La Sezione Lavoro della Cassazione è reiteratamente intervenuta per chiarire un aspetto molto importante riferito alla quotidianità lavorativa di tantissimi dipendenti: quando costoro vengono chiamati a ritirare la busta paga, apponendo conseguentemente la loro firma in calce al documento contabile, non compiono una ricognizione di avvenuto pagamento, da parte del datore di lavoro, in loro favore.
Va precisato che non esiste una presunzione assoluta di corrispondenza della retribuzione percepita dal lavoratore rispetto a quella risultante dalle buste paga, essendo sempre possibile l’accertamento della insussistenza del carattere di “quietanza”, anche avuto riguardo alle sottoscrizioni eventualmente apposte dal lavoratore sulle busta paga medesime.
Invero, l’obbligo, previsto a carico del datore di lavoro dall’art. 1 della Legge n. 4 del 1953, di consegnare ai propri dipendenti, al momento della corresponsione della retribuzione, un prospetto contenente l’indicazione di tutti gli elementi costitutivi della retribuzione, non attiene alla prova dell’avvenuto pagamento, per la quale non sono sufficienti le annotazioni contenute nel prospetto stesso, ove il lavoratore ne contesti la corrispondenza alla retribuzione effettivamente erogata.
Ben diverso sarebbe se il lavoratore, unitamente al ritiro della busta paga, rilascia un’effettiva documentazione liberatoria al datore di lavoro, ossia una formale quietanza di pagamento. In caso diverso, resta onere del datore di lavoro fornire la prova rigorosa dei pagamenti effettivamente posti in essere.
L’ordinanza 21699 del 6 settembre 2018 della Suprema Corte ripercorre pronunce già rese dalla Cassazione(come la n. 7310 del 29.05.2001, e la n. 13150 del 24.06.2016) e ribadisce il principio secondo cui le buste paga, ancorché sottoscritte dal lavoratore con la formula “per ricevuta”, costituiscono prova solo della loro avvenuta consegna, ma non anche dell’effettivo pagamento, della cui dimostrazione resta sempre onerato il datore di lavoro, attesa l’assenza di una presunzione assoluta di corrispondenza tra quanto da esse risulta e la retribuzione effettivamente percepita dal lavoratore.

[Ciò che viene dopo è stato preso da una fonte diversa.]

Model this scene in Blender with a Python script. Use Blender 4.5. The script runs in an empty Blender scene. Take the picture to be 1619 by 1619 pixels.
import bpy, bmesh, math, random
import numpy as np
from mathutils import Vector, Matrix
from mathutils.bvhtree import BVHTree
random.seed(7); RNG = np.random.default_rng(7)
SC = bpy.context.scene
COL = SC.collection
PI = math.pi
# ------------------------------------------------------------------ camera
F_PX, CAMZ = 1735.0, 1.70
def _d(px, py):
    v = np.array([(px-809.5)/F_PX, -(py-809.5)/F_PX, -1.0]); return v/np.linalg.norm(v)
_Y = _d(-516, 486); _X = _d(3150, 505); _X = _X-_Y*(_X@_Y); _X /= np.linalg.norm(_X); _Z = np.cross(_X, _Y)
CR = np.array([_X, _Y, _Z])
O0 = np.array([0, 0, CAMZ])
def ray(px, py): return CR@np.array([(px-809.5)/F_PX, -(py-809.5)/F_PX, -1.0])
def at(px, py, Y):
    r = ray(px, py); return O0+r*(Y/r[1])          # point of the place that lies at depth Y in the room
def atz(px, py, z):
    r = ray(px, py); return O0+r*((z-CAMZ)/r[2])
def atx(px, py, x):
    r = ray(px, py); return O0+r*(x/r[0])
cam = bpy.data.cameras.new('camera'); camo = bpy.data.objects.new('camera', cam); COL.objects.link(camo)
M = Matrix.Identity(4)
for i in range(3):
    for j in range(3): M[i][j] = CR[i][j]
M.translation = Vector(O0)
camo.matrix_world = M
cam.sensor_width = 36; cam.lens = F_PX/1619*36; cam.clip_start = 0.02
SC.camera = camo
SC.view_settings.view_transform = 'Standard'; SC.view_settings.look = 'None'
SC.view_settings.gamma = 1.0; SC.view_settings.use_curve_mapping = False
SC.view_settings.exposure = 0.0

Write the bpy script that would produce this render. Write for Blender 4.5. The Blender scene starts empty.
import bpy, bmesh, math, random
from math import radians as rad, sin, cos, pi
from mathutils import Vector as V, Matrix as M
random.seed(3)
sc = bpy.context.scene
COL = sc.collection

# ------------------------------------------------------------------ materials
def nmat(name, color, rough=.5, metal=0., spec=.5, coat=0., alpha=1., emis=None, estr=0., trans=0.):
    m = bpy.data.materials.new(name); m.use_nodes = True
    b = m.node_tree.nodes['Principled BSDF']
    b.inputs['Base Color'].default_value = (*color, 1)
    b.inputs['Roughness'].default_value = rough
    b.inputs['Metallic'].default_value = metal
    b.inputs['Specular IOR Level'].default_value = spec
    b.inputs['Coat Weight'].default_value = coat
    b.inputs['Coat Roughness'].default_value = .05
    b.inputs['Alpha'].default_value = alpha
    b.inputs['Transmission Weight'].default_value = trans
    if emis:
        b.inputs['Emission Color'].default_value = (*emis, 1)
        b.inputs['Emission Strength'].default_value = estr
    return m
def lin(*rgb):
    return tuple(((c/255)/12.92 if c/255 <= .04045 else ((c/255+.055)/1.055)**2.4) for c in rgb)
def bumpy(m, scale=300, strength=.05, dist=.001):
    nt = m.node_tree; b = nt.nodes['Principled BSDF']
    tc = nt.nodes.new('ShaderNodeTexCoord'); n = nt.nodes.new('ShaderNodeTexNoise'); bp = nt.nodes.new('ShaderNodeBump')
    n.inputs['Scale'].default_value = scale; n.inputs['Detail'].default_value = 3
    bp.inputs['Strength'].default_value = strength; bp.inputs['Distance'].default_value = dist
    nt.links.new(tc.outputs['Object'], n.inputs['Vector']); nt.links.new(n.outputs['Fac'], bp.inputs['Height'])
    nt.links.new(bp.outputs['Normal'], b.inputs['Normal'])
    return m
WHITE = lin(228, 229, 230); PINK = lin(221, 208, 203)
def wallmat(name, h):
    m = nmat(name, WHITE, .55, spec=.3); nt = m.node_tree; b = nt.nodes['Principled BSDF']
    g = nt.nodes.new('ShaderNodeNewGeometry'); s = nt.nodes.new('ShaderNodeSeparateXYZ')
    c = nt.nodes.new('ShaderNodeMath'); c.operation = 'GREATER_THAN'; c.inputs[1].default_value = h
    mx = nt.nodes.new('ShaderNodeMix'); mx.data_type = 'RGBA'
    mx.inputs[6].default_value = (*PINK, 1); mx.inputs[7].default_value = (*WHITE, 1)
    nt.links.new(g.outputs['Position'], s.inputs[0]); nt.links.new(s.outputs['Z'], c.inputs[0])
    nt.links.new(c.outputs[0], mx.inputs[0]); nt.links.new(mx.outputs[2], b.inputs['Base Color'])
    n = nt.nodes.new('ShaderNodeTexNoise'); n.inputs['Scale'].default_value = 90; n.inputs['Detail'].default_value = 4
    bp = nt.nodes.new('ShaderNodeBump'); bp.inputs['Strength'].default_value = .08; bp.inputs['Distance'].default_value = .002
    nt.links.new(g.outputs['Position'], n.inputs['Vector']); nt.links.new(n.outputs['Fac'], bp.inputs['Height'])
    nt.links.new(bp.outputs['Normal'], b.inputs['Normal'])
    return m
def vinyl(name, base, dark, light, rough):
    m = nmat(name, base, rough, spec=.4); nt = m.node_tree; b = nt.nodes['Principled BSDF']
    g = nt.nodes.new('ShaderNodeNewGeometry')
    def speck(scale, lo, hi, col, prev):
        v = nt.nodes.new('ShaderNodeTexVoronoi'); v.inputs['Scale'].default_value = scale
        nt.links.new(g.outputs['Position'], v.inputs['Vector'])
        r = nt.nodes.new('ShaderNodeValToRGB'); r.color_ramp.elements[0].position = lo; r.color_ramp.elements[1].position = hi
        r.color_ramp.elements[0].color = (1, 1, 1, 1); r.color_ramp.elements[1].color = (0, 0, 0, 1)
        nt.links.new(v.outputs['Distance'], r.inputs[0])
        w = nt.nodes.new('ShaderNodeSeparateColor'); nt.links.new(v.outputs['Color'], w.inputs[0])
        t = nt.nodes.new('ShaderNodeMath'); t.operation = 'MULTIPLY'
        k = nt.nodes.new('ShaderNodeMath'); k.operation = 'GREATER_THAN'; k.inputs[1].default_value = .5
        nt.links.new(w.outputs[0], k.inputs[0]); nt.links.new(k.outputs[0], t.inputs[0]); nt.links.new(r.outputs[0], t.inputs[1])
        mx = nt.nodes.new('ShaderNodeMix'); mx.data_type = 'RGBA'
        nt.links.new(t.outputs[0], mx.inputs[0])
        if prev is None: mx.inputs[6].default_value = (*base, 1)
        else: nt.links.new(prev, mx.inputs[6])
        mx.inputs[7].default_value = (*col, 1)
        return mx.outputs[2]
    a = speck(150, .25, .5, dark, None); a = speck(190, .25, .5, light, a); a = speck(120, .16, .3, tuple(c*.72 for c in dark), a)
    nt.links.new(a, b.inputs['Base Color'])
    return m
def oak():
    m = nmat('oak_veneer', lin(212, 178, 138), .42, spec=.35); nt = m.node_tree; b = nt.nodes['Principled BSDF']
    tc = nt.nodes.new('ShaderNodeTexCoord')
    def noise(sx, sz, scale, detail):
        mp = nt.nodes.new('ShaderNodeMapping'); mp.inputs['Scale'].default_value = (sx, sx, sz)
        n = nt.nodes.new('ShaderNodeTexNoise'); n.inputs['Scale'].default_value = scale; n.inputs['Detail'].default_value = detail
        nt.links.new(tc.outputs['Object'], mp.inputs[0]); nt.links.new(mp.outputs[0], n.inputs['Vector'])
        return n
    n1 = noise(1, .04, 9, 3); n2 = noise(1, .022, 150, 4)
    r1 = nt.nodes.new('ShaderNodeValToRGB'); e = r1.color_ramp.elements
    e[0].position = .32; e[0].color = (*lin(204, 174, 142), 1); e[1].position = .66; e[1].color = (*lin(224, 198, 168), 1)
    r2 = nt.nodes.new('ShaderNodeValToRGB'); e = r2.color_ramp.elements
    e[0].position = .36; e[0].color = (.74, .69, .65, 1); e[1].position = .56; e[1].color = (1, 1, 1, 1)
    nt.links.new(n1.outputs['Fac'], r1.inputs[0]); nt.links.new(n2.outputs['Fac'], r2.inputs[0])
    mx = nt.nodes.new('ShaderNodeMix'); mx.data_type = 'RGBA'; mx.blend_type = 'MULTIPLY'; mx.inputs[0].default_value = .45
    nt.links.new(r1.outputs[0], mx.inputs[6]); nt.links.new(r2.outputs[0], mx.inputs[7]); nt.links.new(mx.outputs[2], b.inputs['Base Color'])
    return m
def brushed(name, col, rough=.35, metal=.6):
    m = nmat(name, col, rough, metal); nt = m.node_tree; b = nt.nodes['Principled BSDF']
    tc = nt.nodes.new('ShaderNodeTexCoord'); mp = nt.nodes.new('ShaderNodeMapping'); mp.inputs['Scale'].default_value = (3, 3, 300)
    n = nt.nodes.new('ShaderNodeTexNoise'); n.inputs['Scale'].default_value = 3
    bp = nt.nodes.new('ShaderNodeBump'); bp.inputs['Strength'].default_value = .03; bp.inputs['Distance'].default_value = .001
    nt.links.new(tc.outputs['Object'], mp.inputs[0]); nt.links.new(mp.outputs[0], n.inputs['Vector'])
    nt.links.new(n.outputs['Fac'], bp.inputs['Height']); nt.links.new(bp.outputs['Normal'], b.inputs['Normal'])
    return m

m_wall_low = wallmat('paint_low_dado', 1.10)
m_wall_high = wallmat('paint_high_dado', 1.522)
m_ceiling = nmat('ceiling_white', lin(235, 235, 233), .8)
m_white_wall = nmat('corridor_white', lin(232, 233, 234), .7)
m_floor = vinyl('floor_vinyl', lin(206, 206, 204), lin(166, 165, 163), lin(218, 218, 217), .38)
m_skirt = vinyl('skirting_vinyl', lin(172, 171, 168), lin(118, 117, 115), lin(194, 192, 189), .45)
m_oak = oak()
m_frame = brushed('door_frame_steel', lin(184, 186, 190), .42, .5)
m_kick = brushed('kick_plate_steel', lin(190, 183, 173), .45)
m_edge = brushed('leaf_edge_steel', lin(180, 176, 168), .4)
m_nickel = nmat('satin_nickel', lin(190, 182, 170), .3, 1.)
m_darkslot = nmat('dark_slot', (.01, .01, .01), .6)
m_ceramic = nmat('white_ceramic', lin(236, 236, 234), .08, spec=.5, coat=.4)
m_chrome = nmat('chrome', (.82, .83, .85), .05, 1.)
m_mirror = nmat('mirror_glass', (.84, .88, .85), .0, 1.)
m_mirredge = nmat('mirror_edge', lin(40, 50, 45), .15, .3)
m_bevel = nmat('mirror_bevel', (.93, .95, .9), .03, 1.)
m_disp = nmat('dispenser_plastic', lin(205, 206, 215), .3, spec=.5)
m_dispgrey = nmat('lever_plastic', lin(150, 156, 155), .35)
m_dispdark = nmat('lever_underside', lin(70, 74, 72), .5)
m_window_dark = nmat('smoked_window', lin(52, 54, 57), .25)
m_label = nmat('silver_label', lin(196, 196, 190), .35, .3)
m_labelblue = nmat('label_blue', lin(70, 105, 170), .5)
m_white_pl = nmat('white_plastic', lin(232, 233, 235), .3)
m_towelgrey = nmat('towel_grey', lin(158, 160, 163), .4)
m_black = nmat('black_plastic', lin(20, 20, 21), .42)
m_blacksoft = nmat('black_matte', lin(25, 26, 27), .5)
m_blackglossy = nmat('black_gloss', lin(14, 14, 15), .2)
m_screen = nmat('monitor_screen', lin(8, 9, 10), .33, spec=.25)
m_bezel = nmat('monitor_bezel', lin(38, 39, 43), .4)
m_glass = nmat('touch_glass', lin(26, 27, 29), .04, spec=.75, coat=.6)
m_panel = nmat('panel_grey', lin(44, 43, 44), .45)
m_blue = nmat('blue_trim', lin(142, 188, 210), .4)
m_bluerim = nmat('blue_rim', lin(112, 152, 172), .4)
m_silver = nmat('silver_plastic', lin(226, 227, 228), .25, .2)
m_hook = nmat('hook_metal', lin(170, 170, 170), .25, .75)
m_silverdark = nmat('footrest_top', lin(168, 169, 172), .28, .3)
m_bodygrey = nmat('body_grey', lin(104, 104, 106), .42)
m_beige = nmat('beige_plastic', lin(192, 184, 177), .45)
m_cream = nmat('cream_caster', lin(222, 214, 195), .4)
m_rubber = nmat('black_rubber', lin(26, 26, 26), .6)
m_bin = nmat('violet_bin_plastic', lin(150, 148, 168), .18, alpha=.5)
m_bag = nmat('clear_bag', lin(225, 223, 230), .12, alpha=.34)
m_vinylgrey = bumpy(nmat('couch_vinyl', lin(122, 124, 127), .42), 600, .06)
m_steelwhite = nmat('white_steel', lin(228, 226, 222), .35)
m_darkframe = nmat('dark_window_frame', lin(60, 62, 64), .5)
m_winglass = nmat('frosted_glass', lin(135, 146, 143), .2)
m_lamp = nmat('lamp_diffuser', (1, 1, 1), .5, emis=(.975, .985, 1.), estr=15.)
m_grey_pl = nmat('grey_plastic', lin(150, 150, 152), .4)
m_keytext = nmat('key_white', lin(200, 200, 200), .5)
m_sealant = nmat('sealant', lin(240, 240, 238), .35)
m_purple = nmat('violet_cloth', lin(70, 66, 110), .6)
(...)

Quest’ultimo, anzi, può provare l’insussistenza del carattere di quietanza delle sottoscrizioni eventualmente apposte, fermo restando che l’accettazione senza riserve della liquidazione da parte del dipendente al momento della risoluzione del rapporto può assumere significato negoziale, in presenza di altre circostanze precise, concordanti ed obiettivamente concludenti dell’intenzione di accettare l’atto risolutivo.
Come già evidenziato nella Sentenza 245 del 2006, soltanto la sottoscrizione apposta dal dipendente sui documenti fiscali relativi alla sua posizione di lavoratore subordinato – ossia il CUD ed il “modello 101” – costituisce quietanza degli importi ivi indicati come corrisposti da parte del datore di lavoro, assumendo il significato di accettazione del contenuto delle dichiarazioni fiscali e di conferma dell’esattezza dei dati ivi riportati.
Tale liberatoria, si torna ad evidenziare, non è fornita dalla semplice firma per ricevuta della busta paga; ne discende che l’eventuale interpretazione che potrebbe fornire un datore di lavoro, volta ad intendere la firma sul cedolino quale prova di aver versato l’importo indicato sullo stesso, non è da considerarsi valida.
Al riguardo, si richiama anche il disposto della Legge di Bilancio relativa al 2018 (Legge n. 205/2017), laddove all’art. 1, commi da 910 a 914, si è statuito che le buste paga dei dipendenti impiegati nel settore privato, a decorrere dal primo luglio 2018 non possono più essere liquidate in contanti, ma è necessario avvalersi di mezzi telematici che ne traccino la genuinità del pagamento.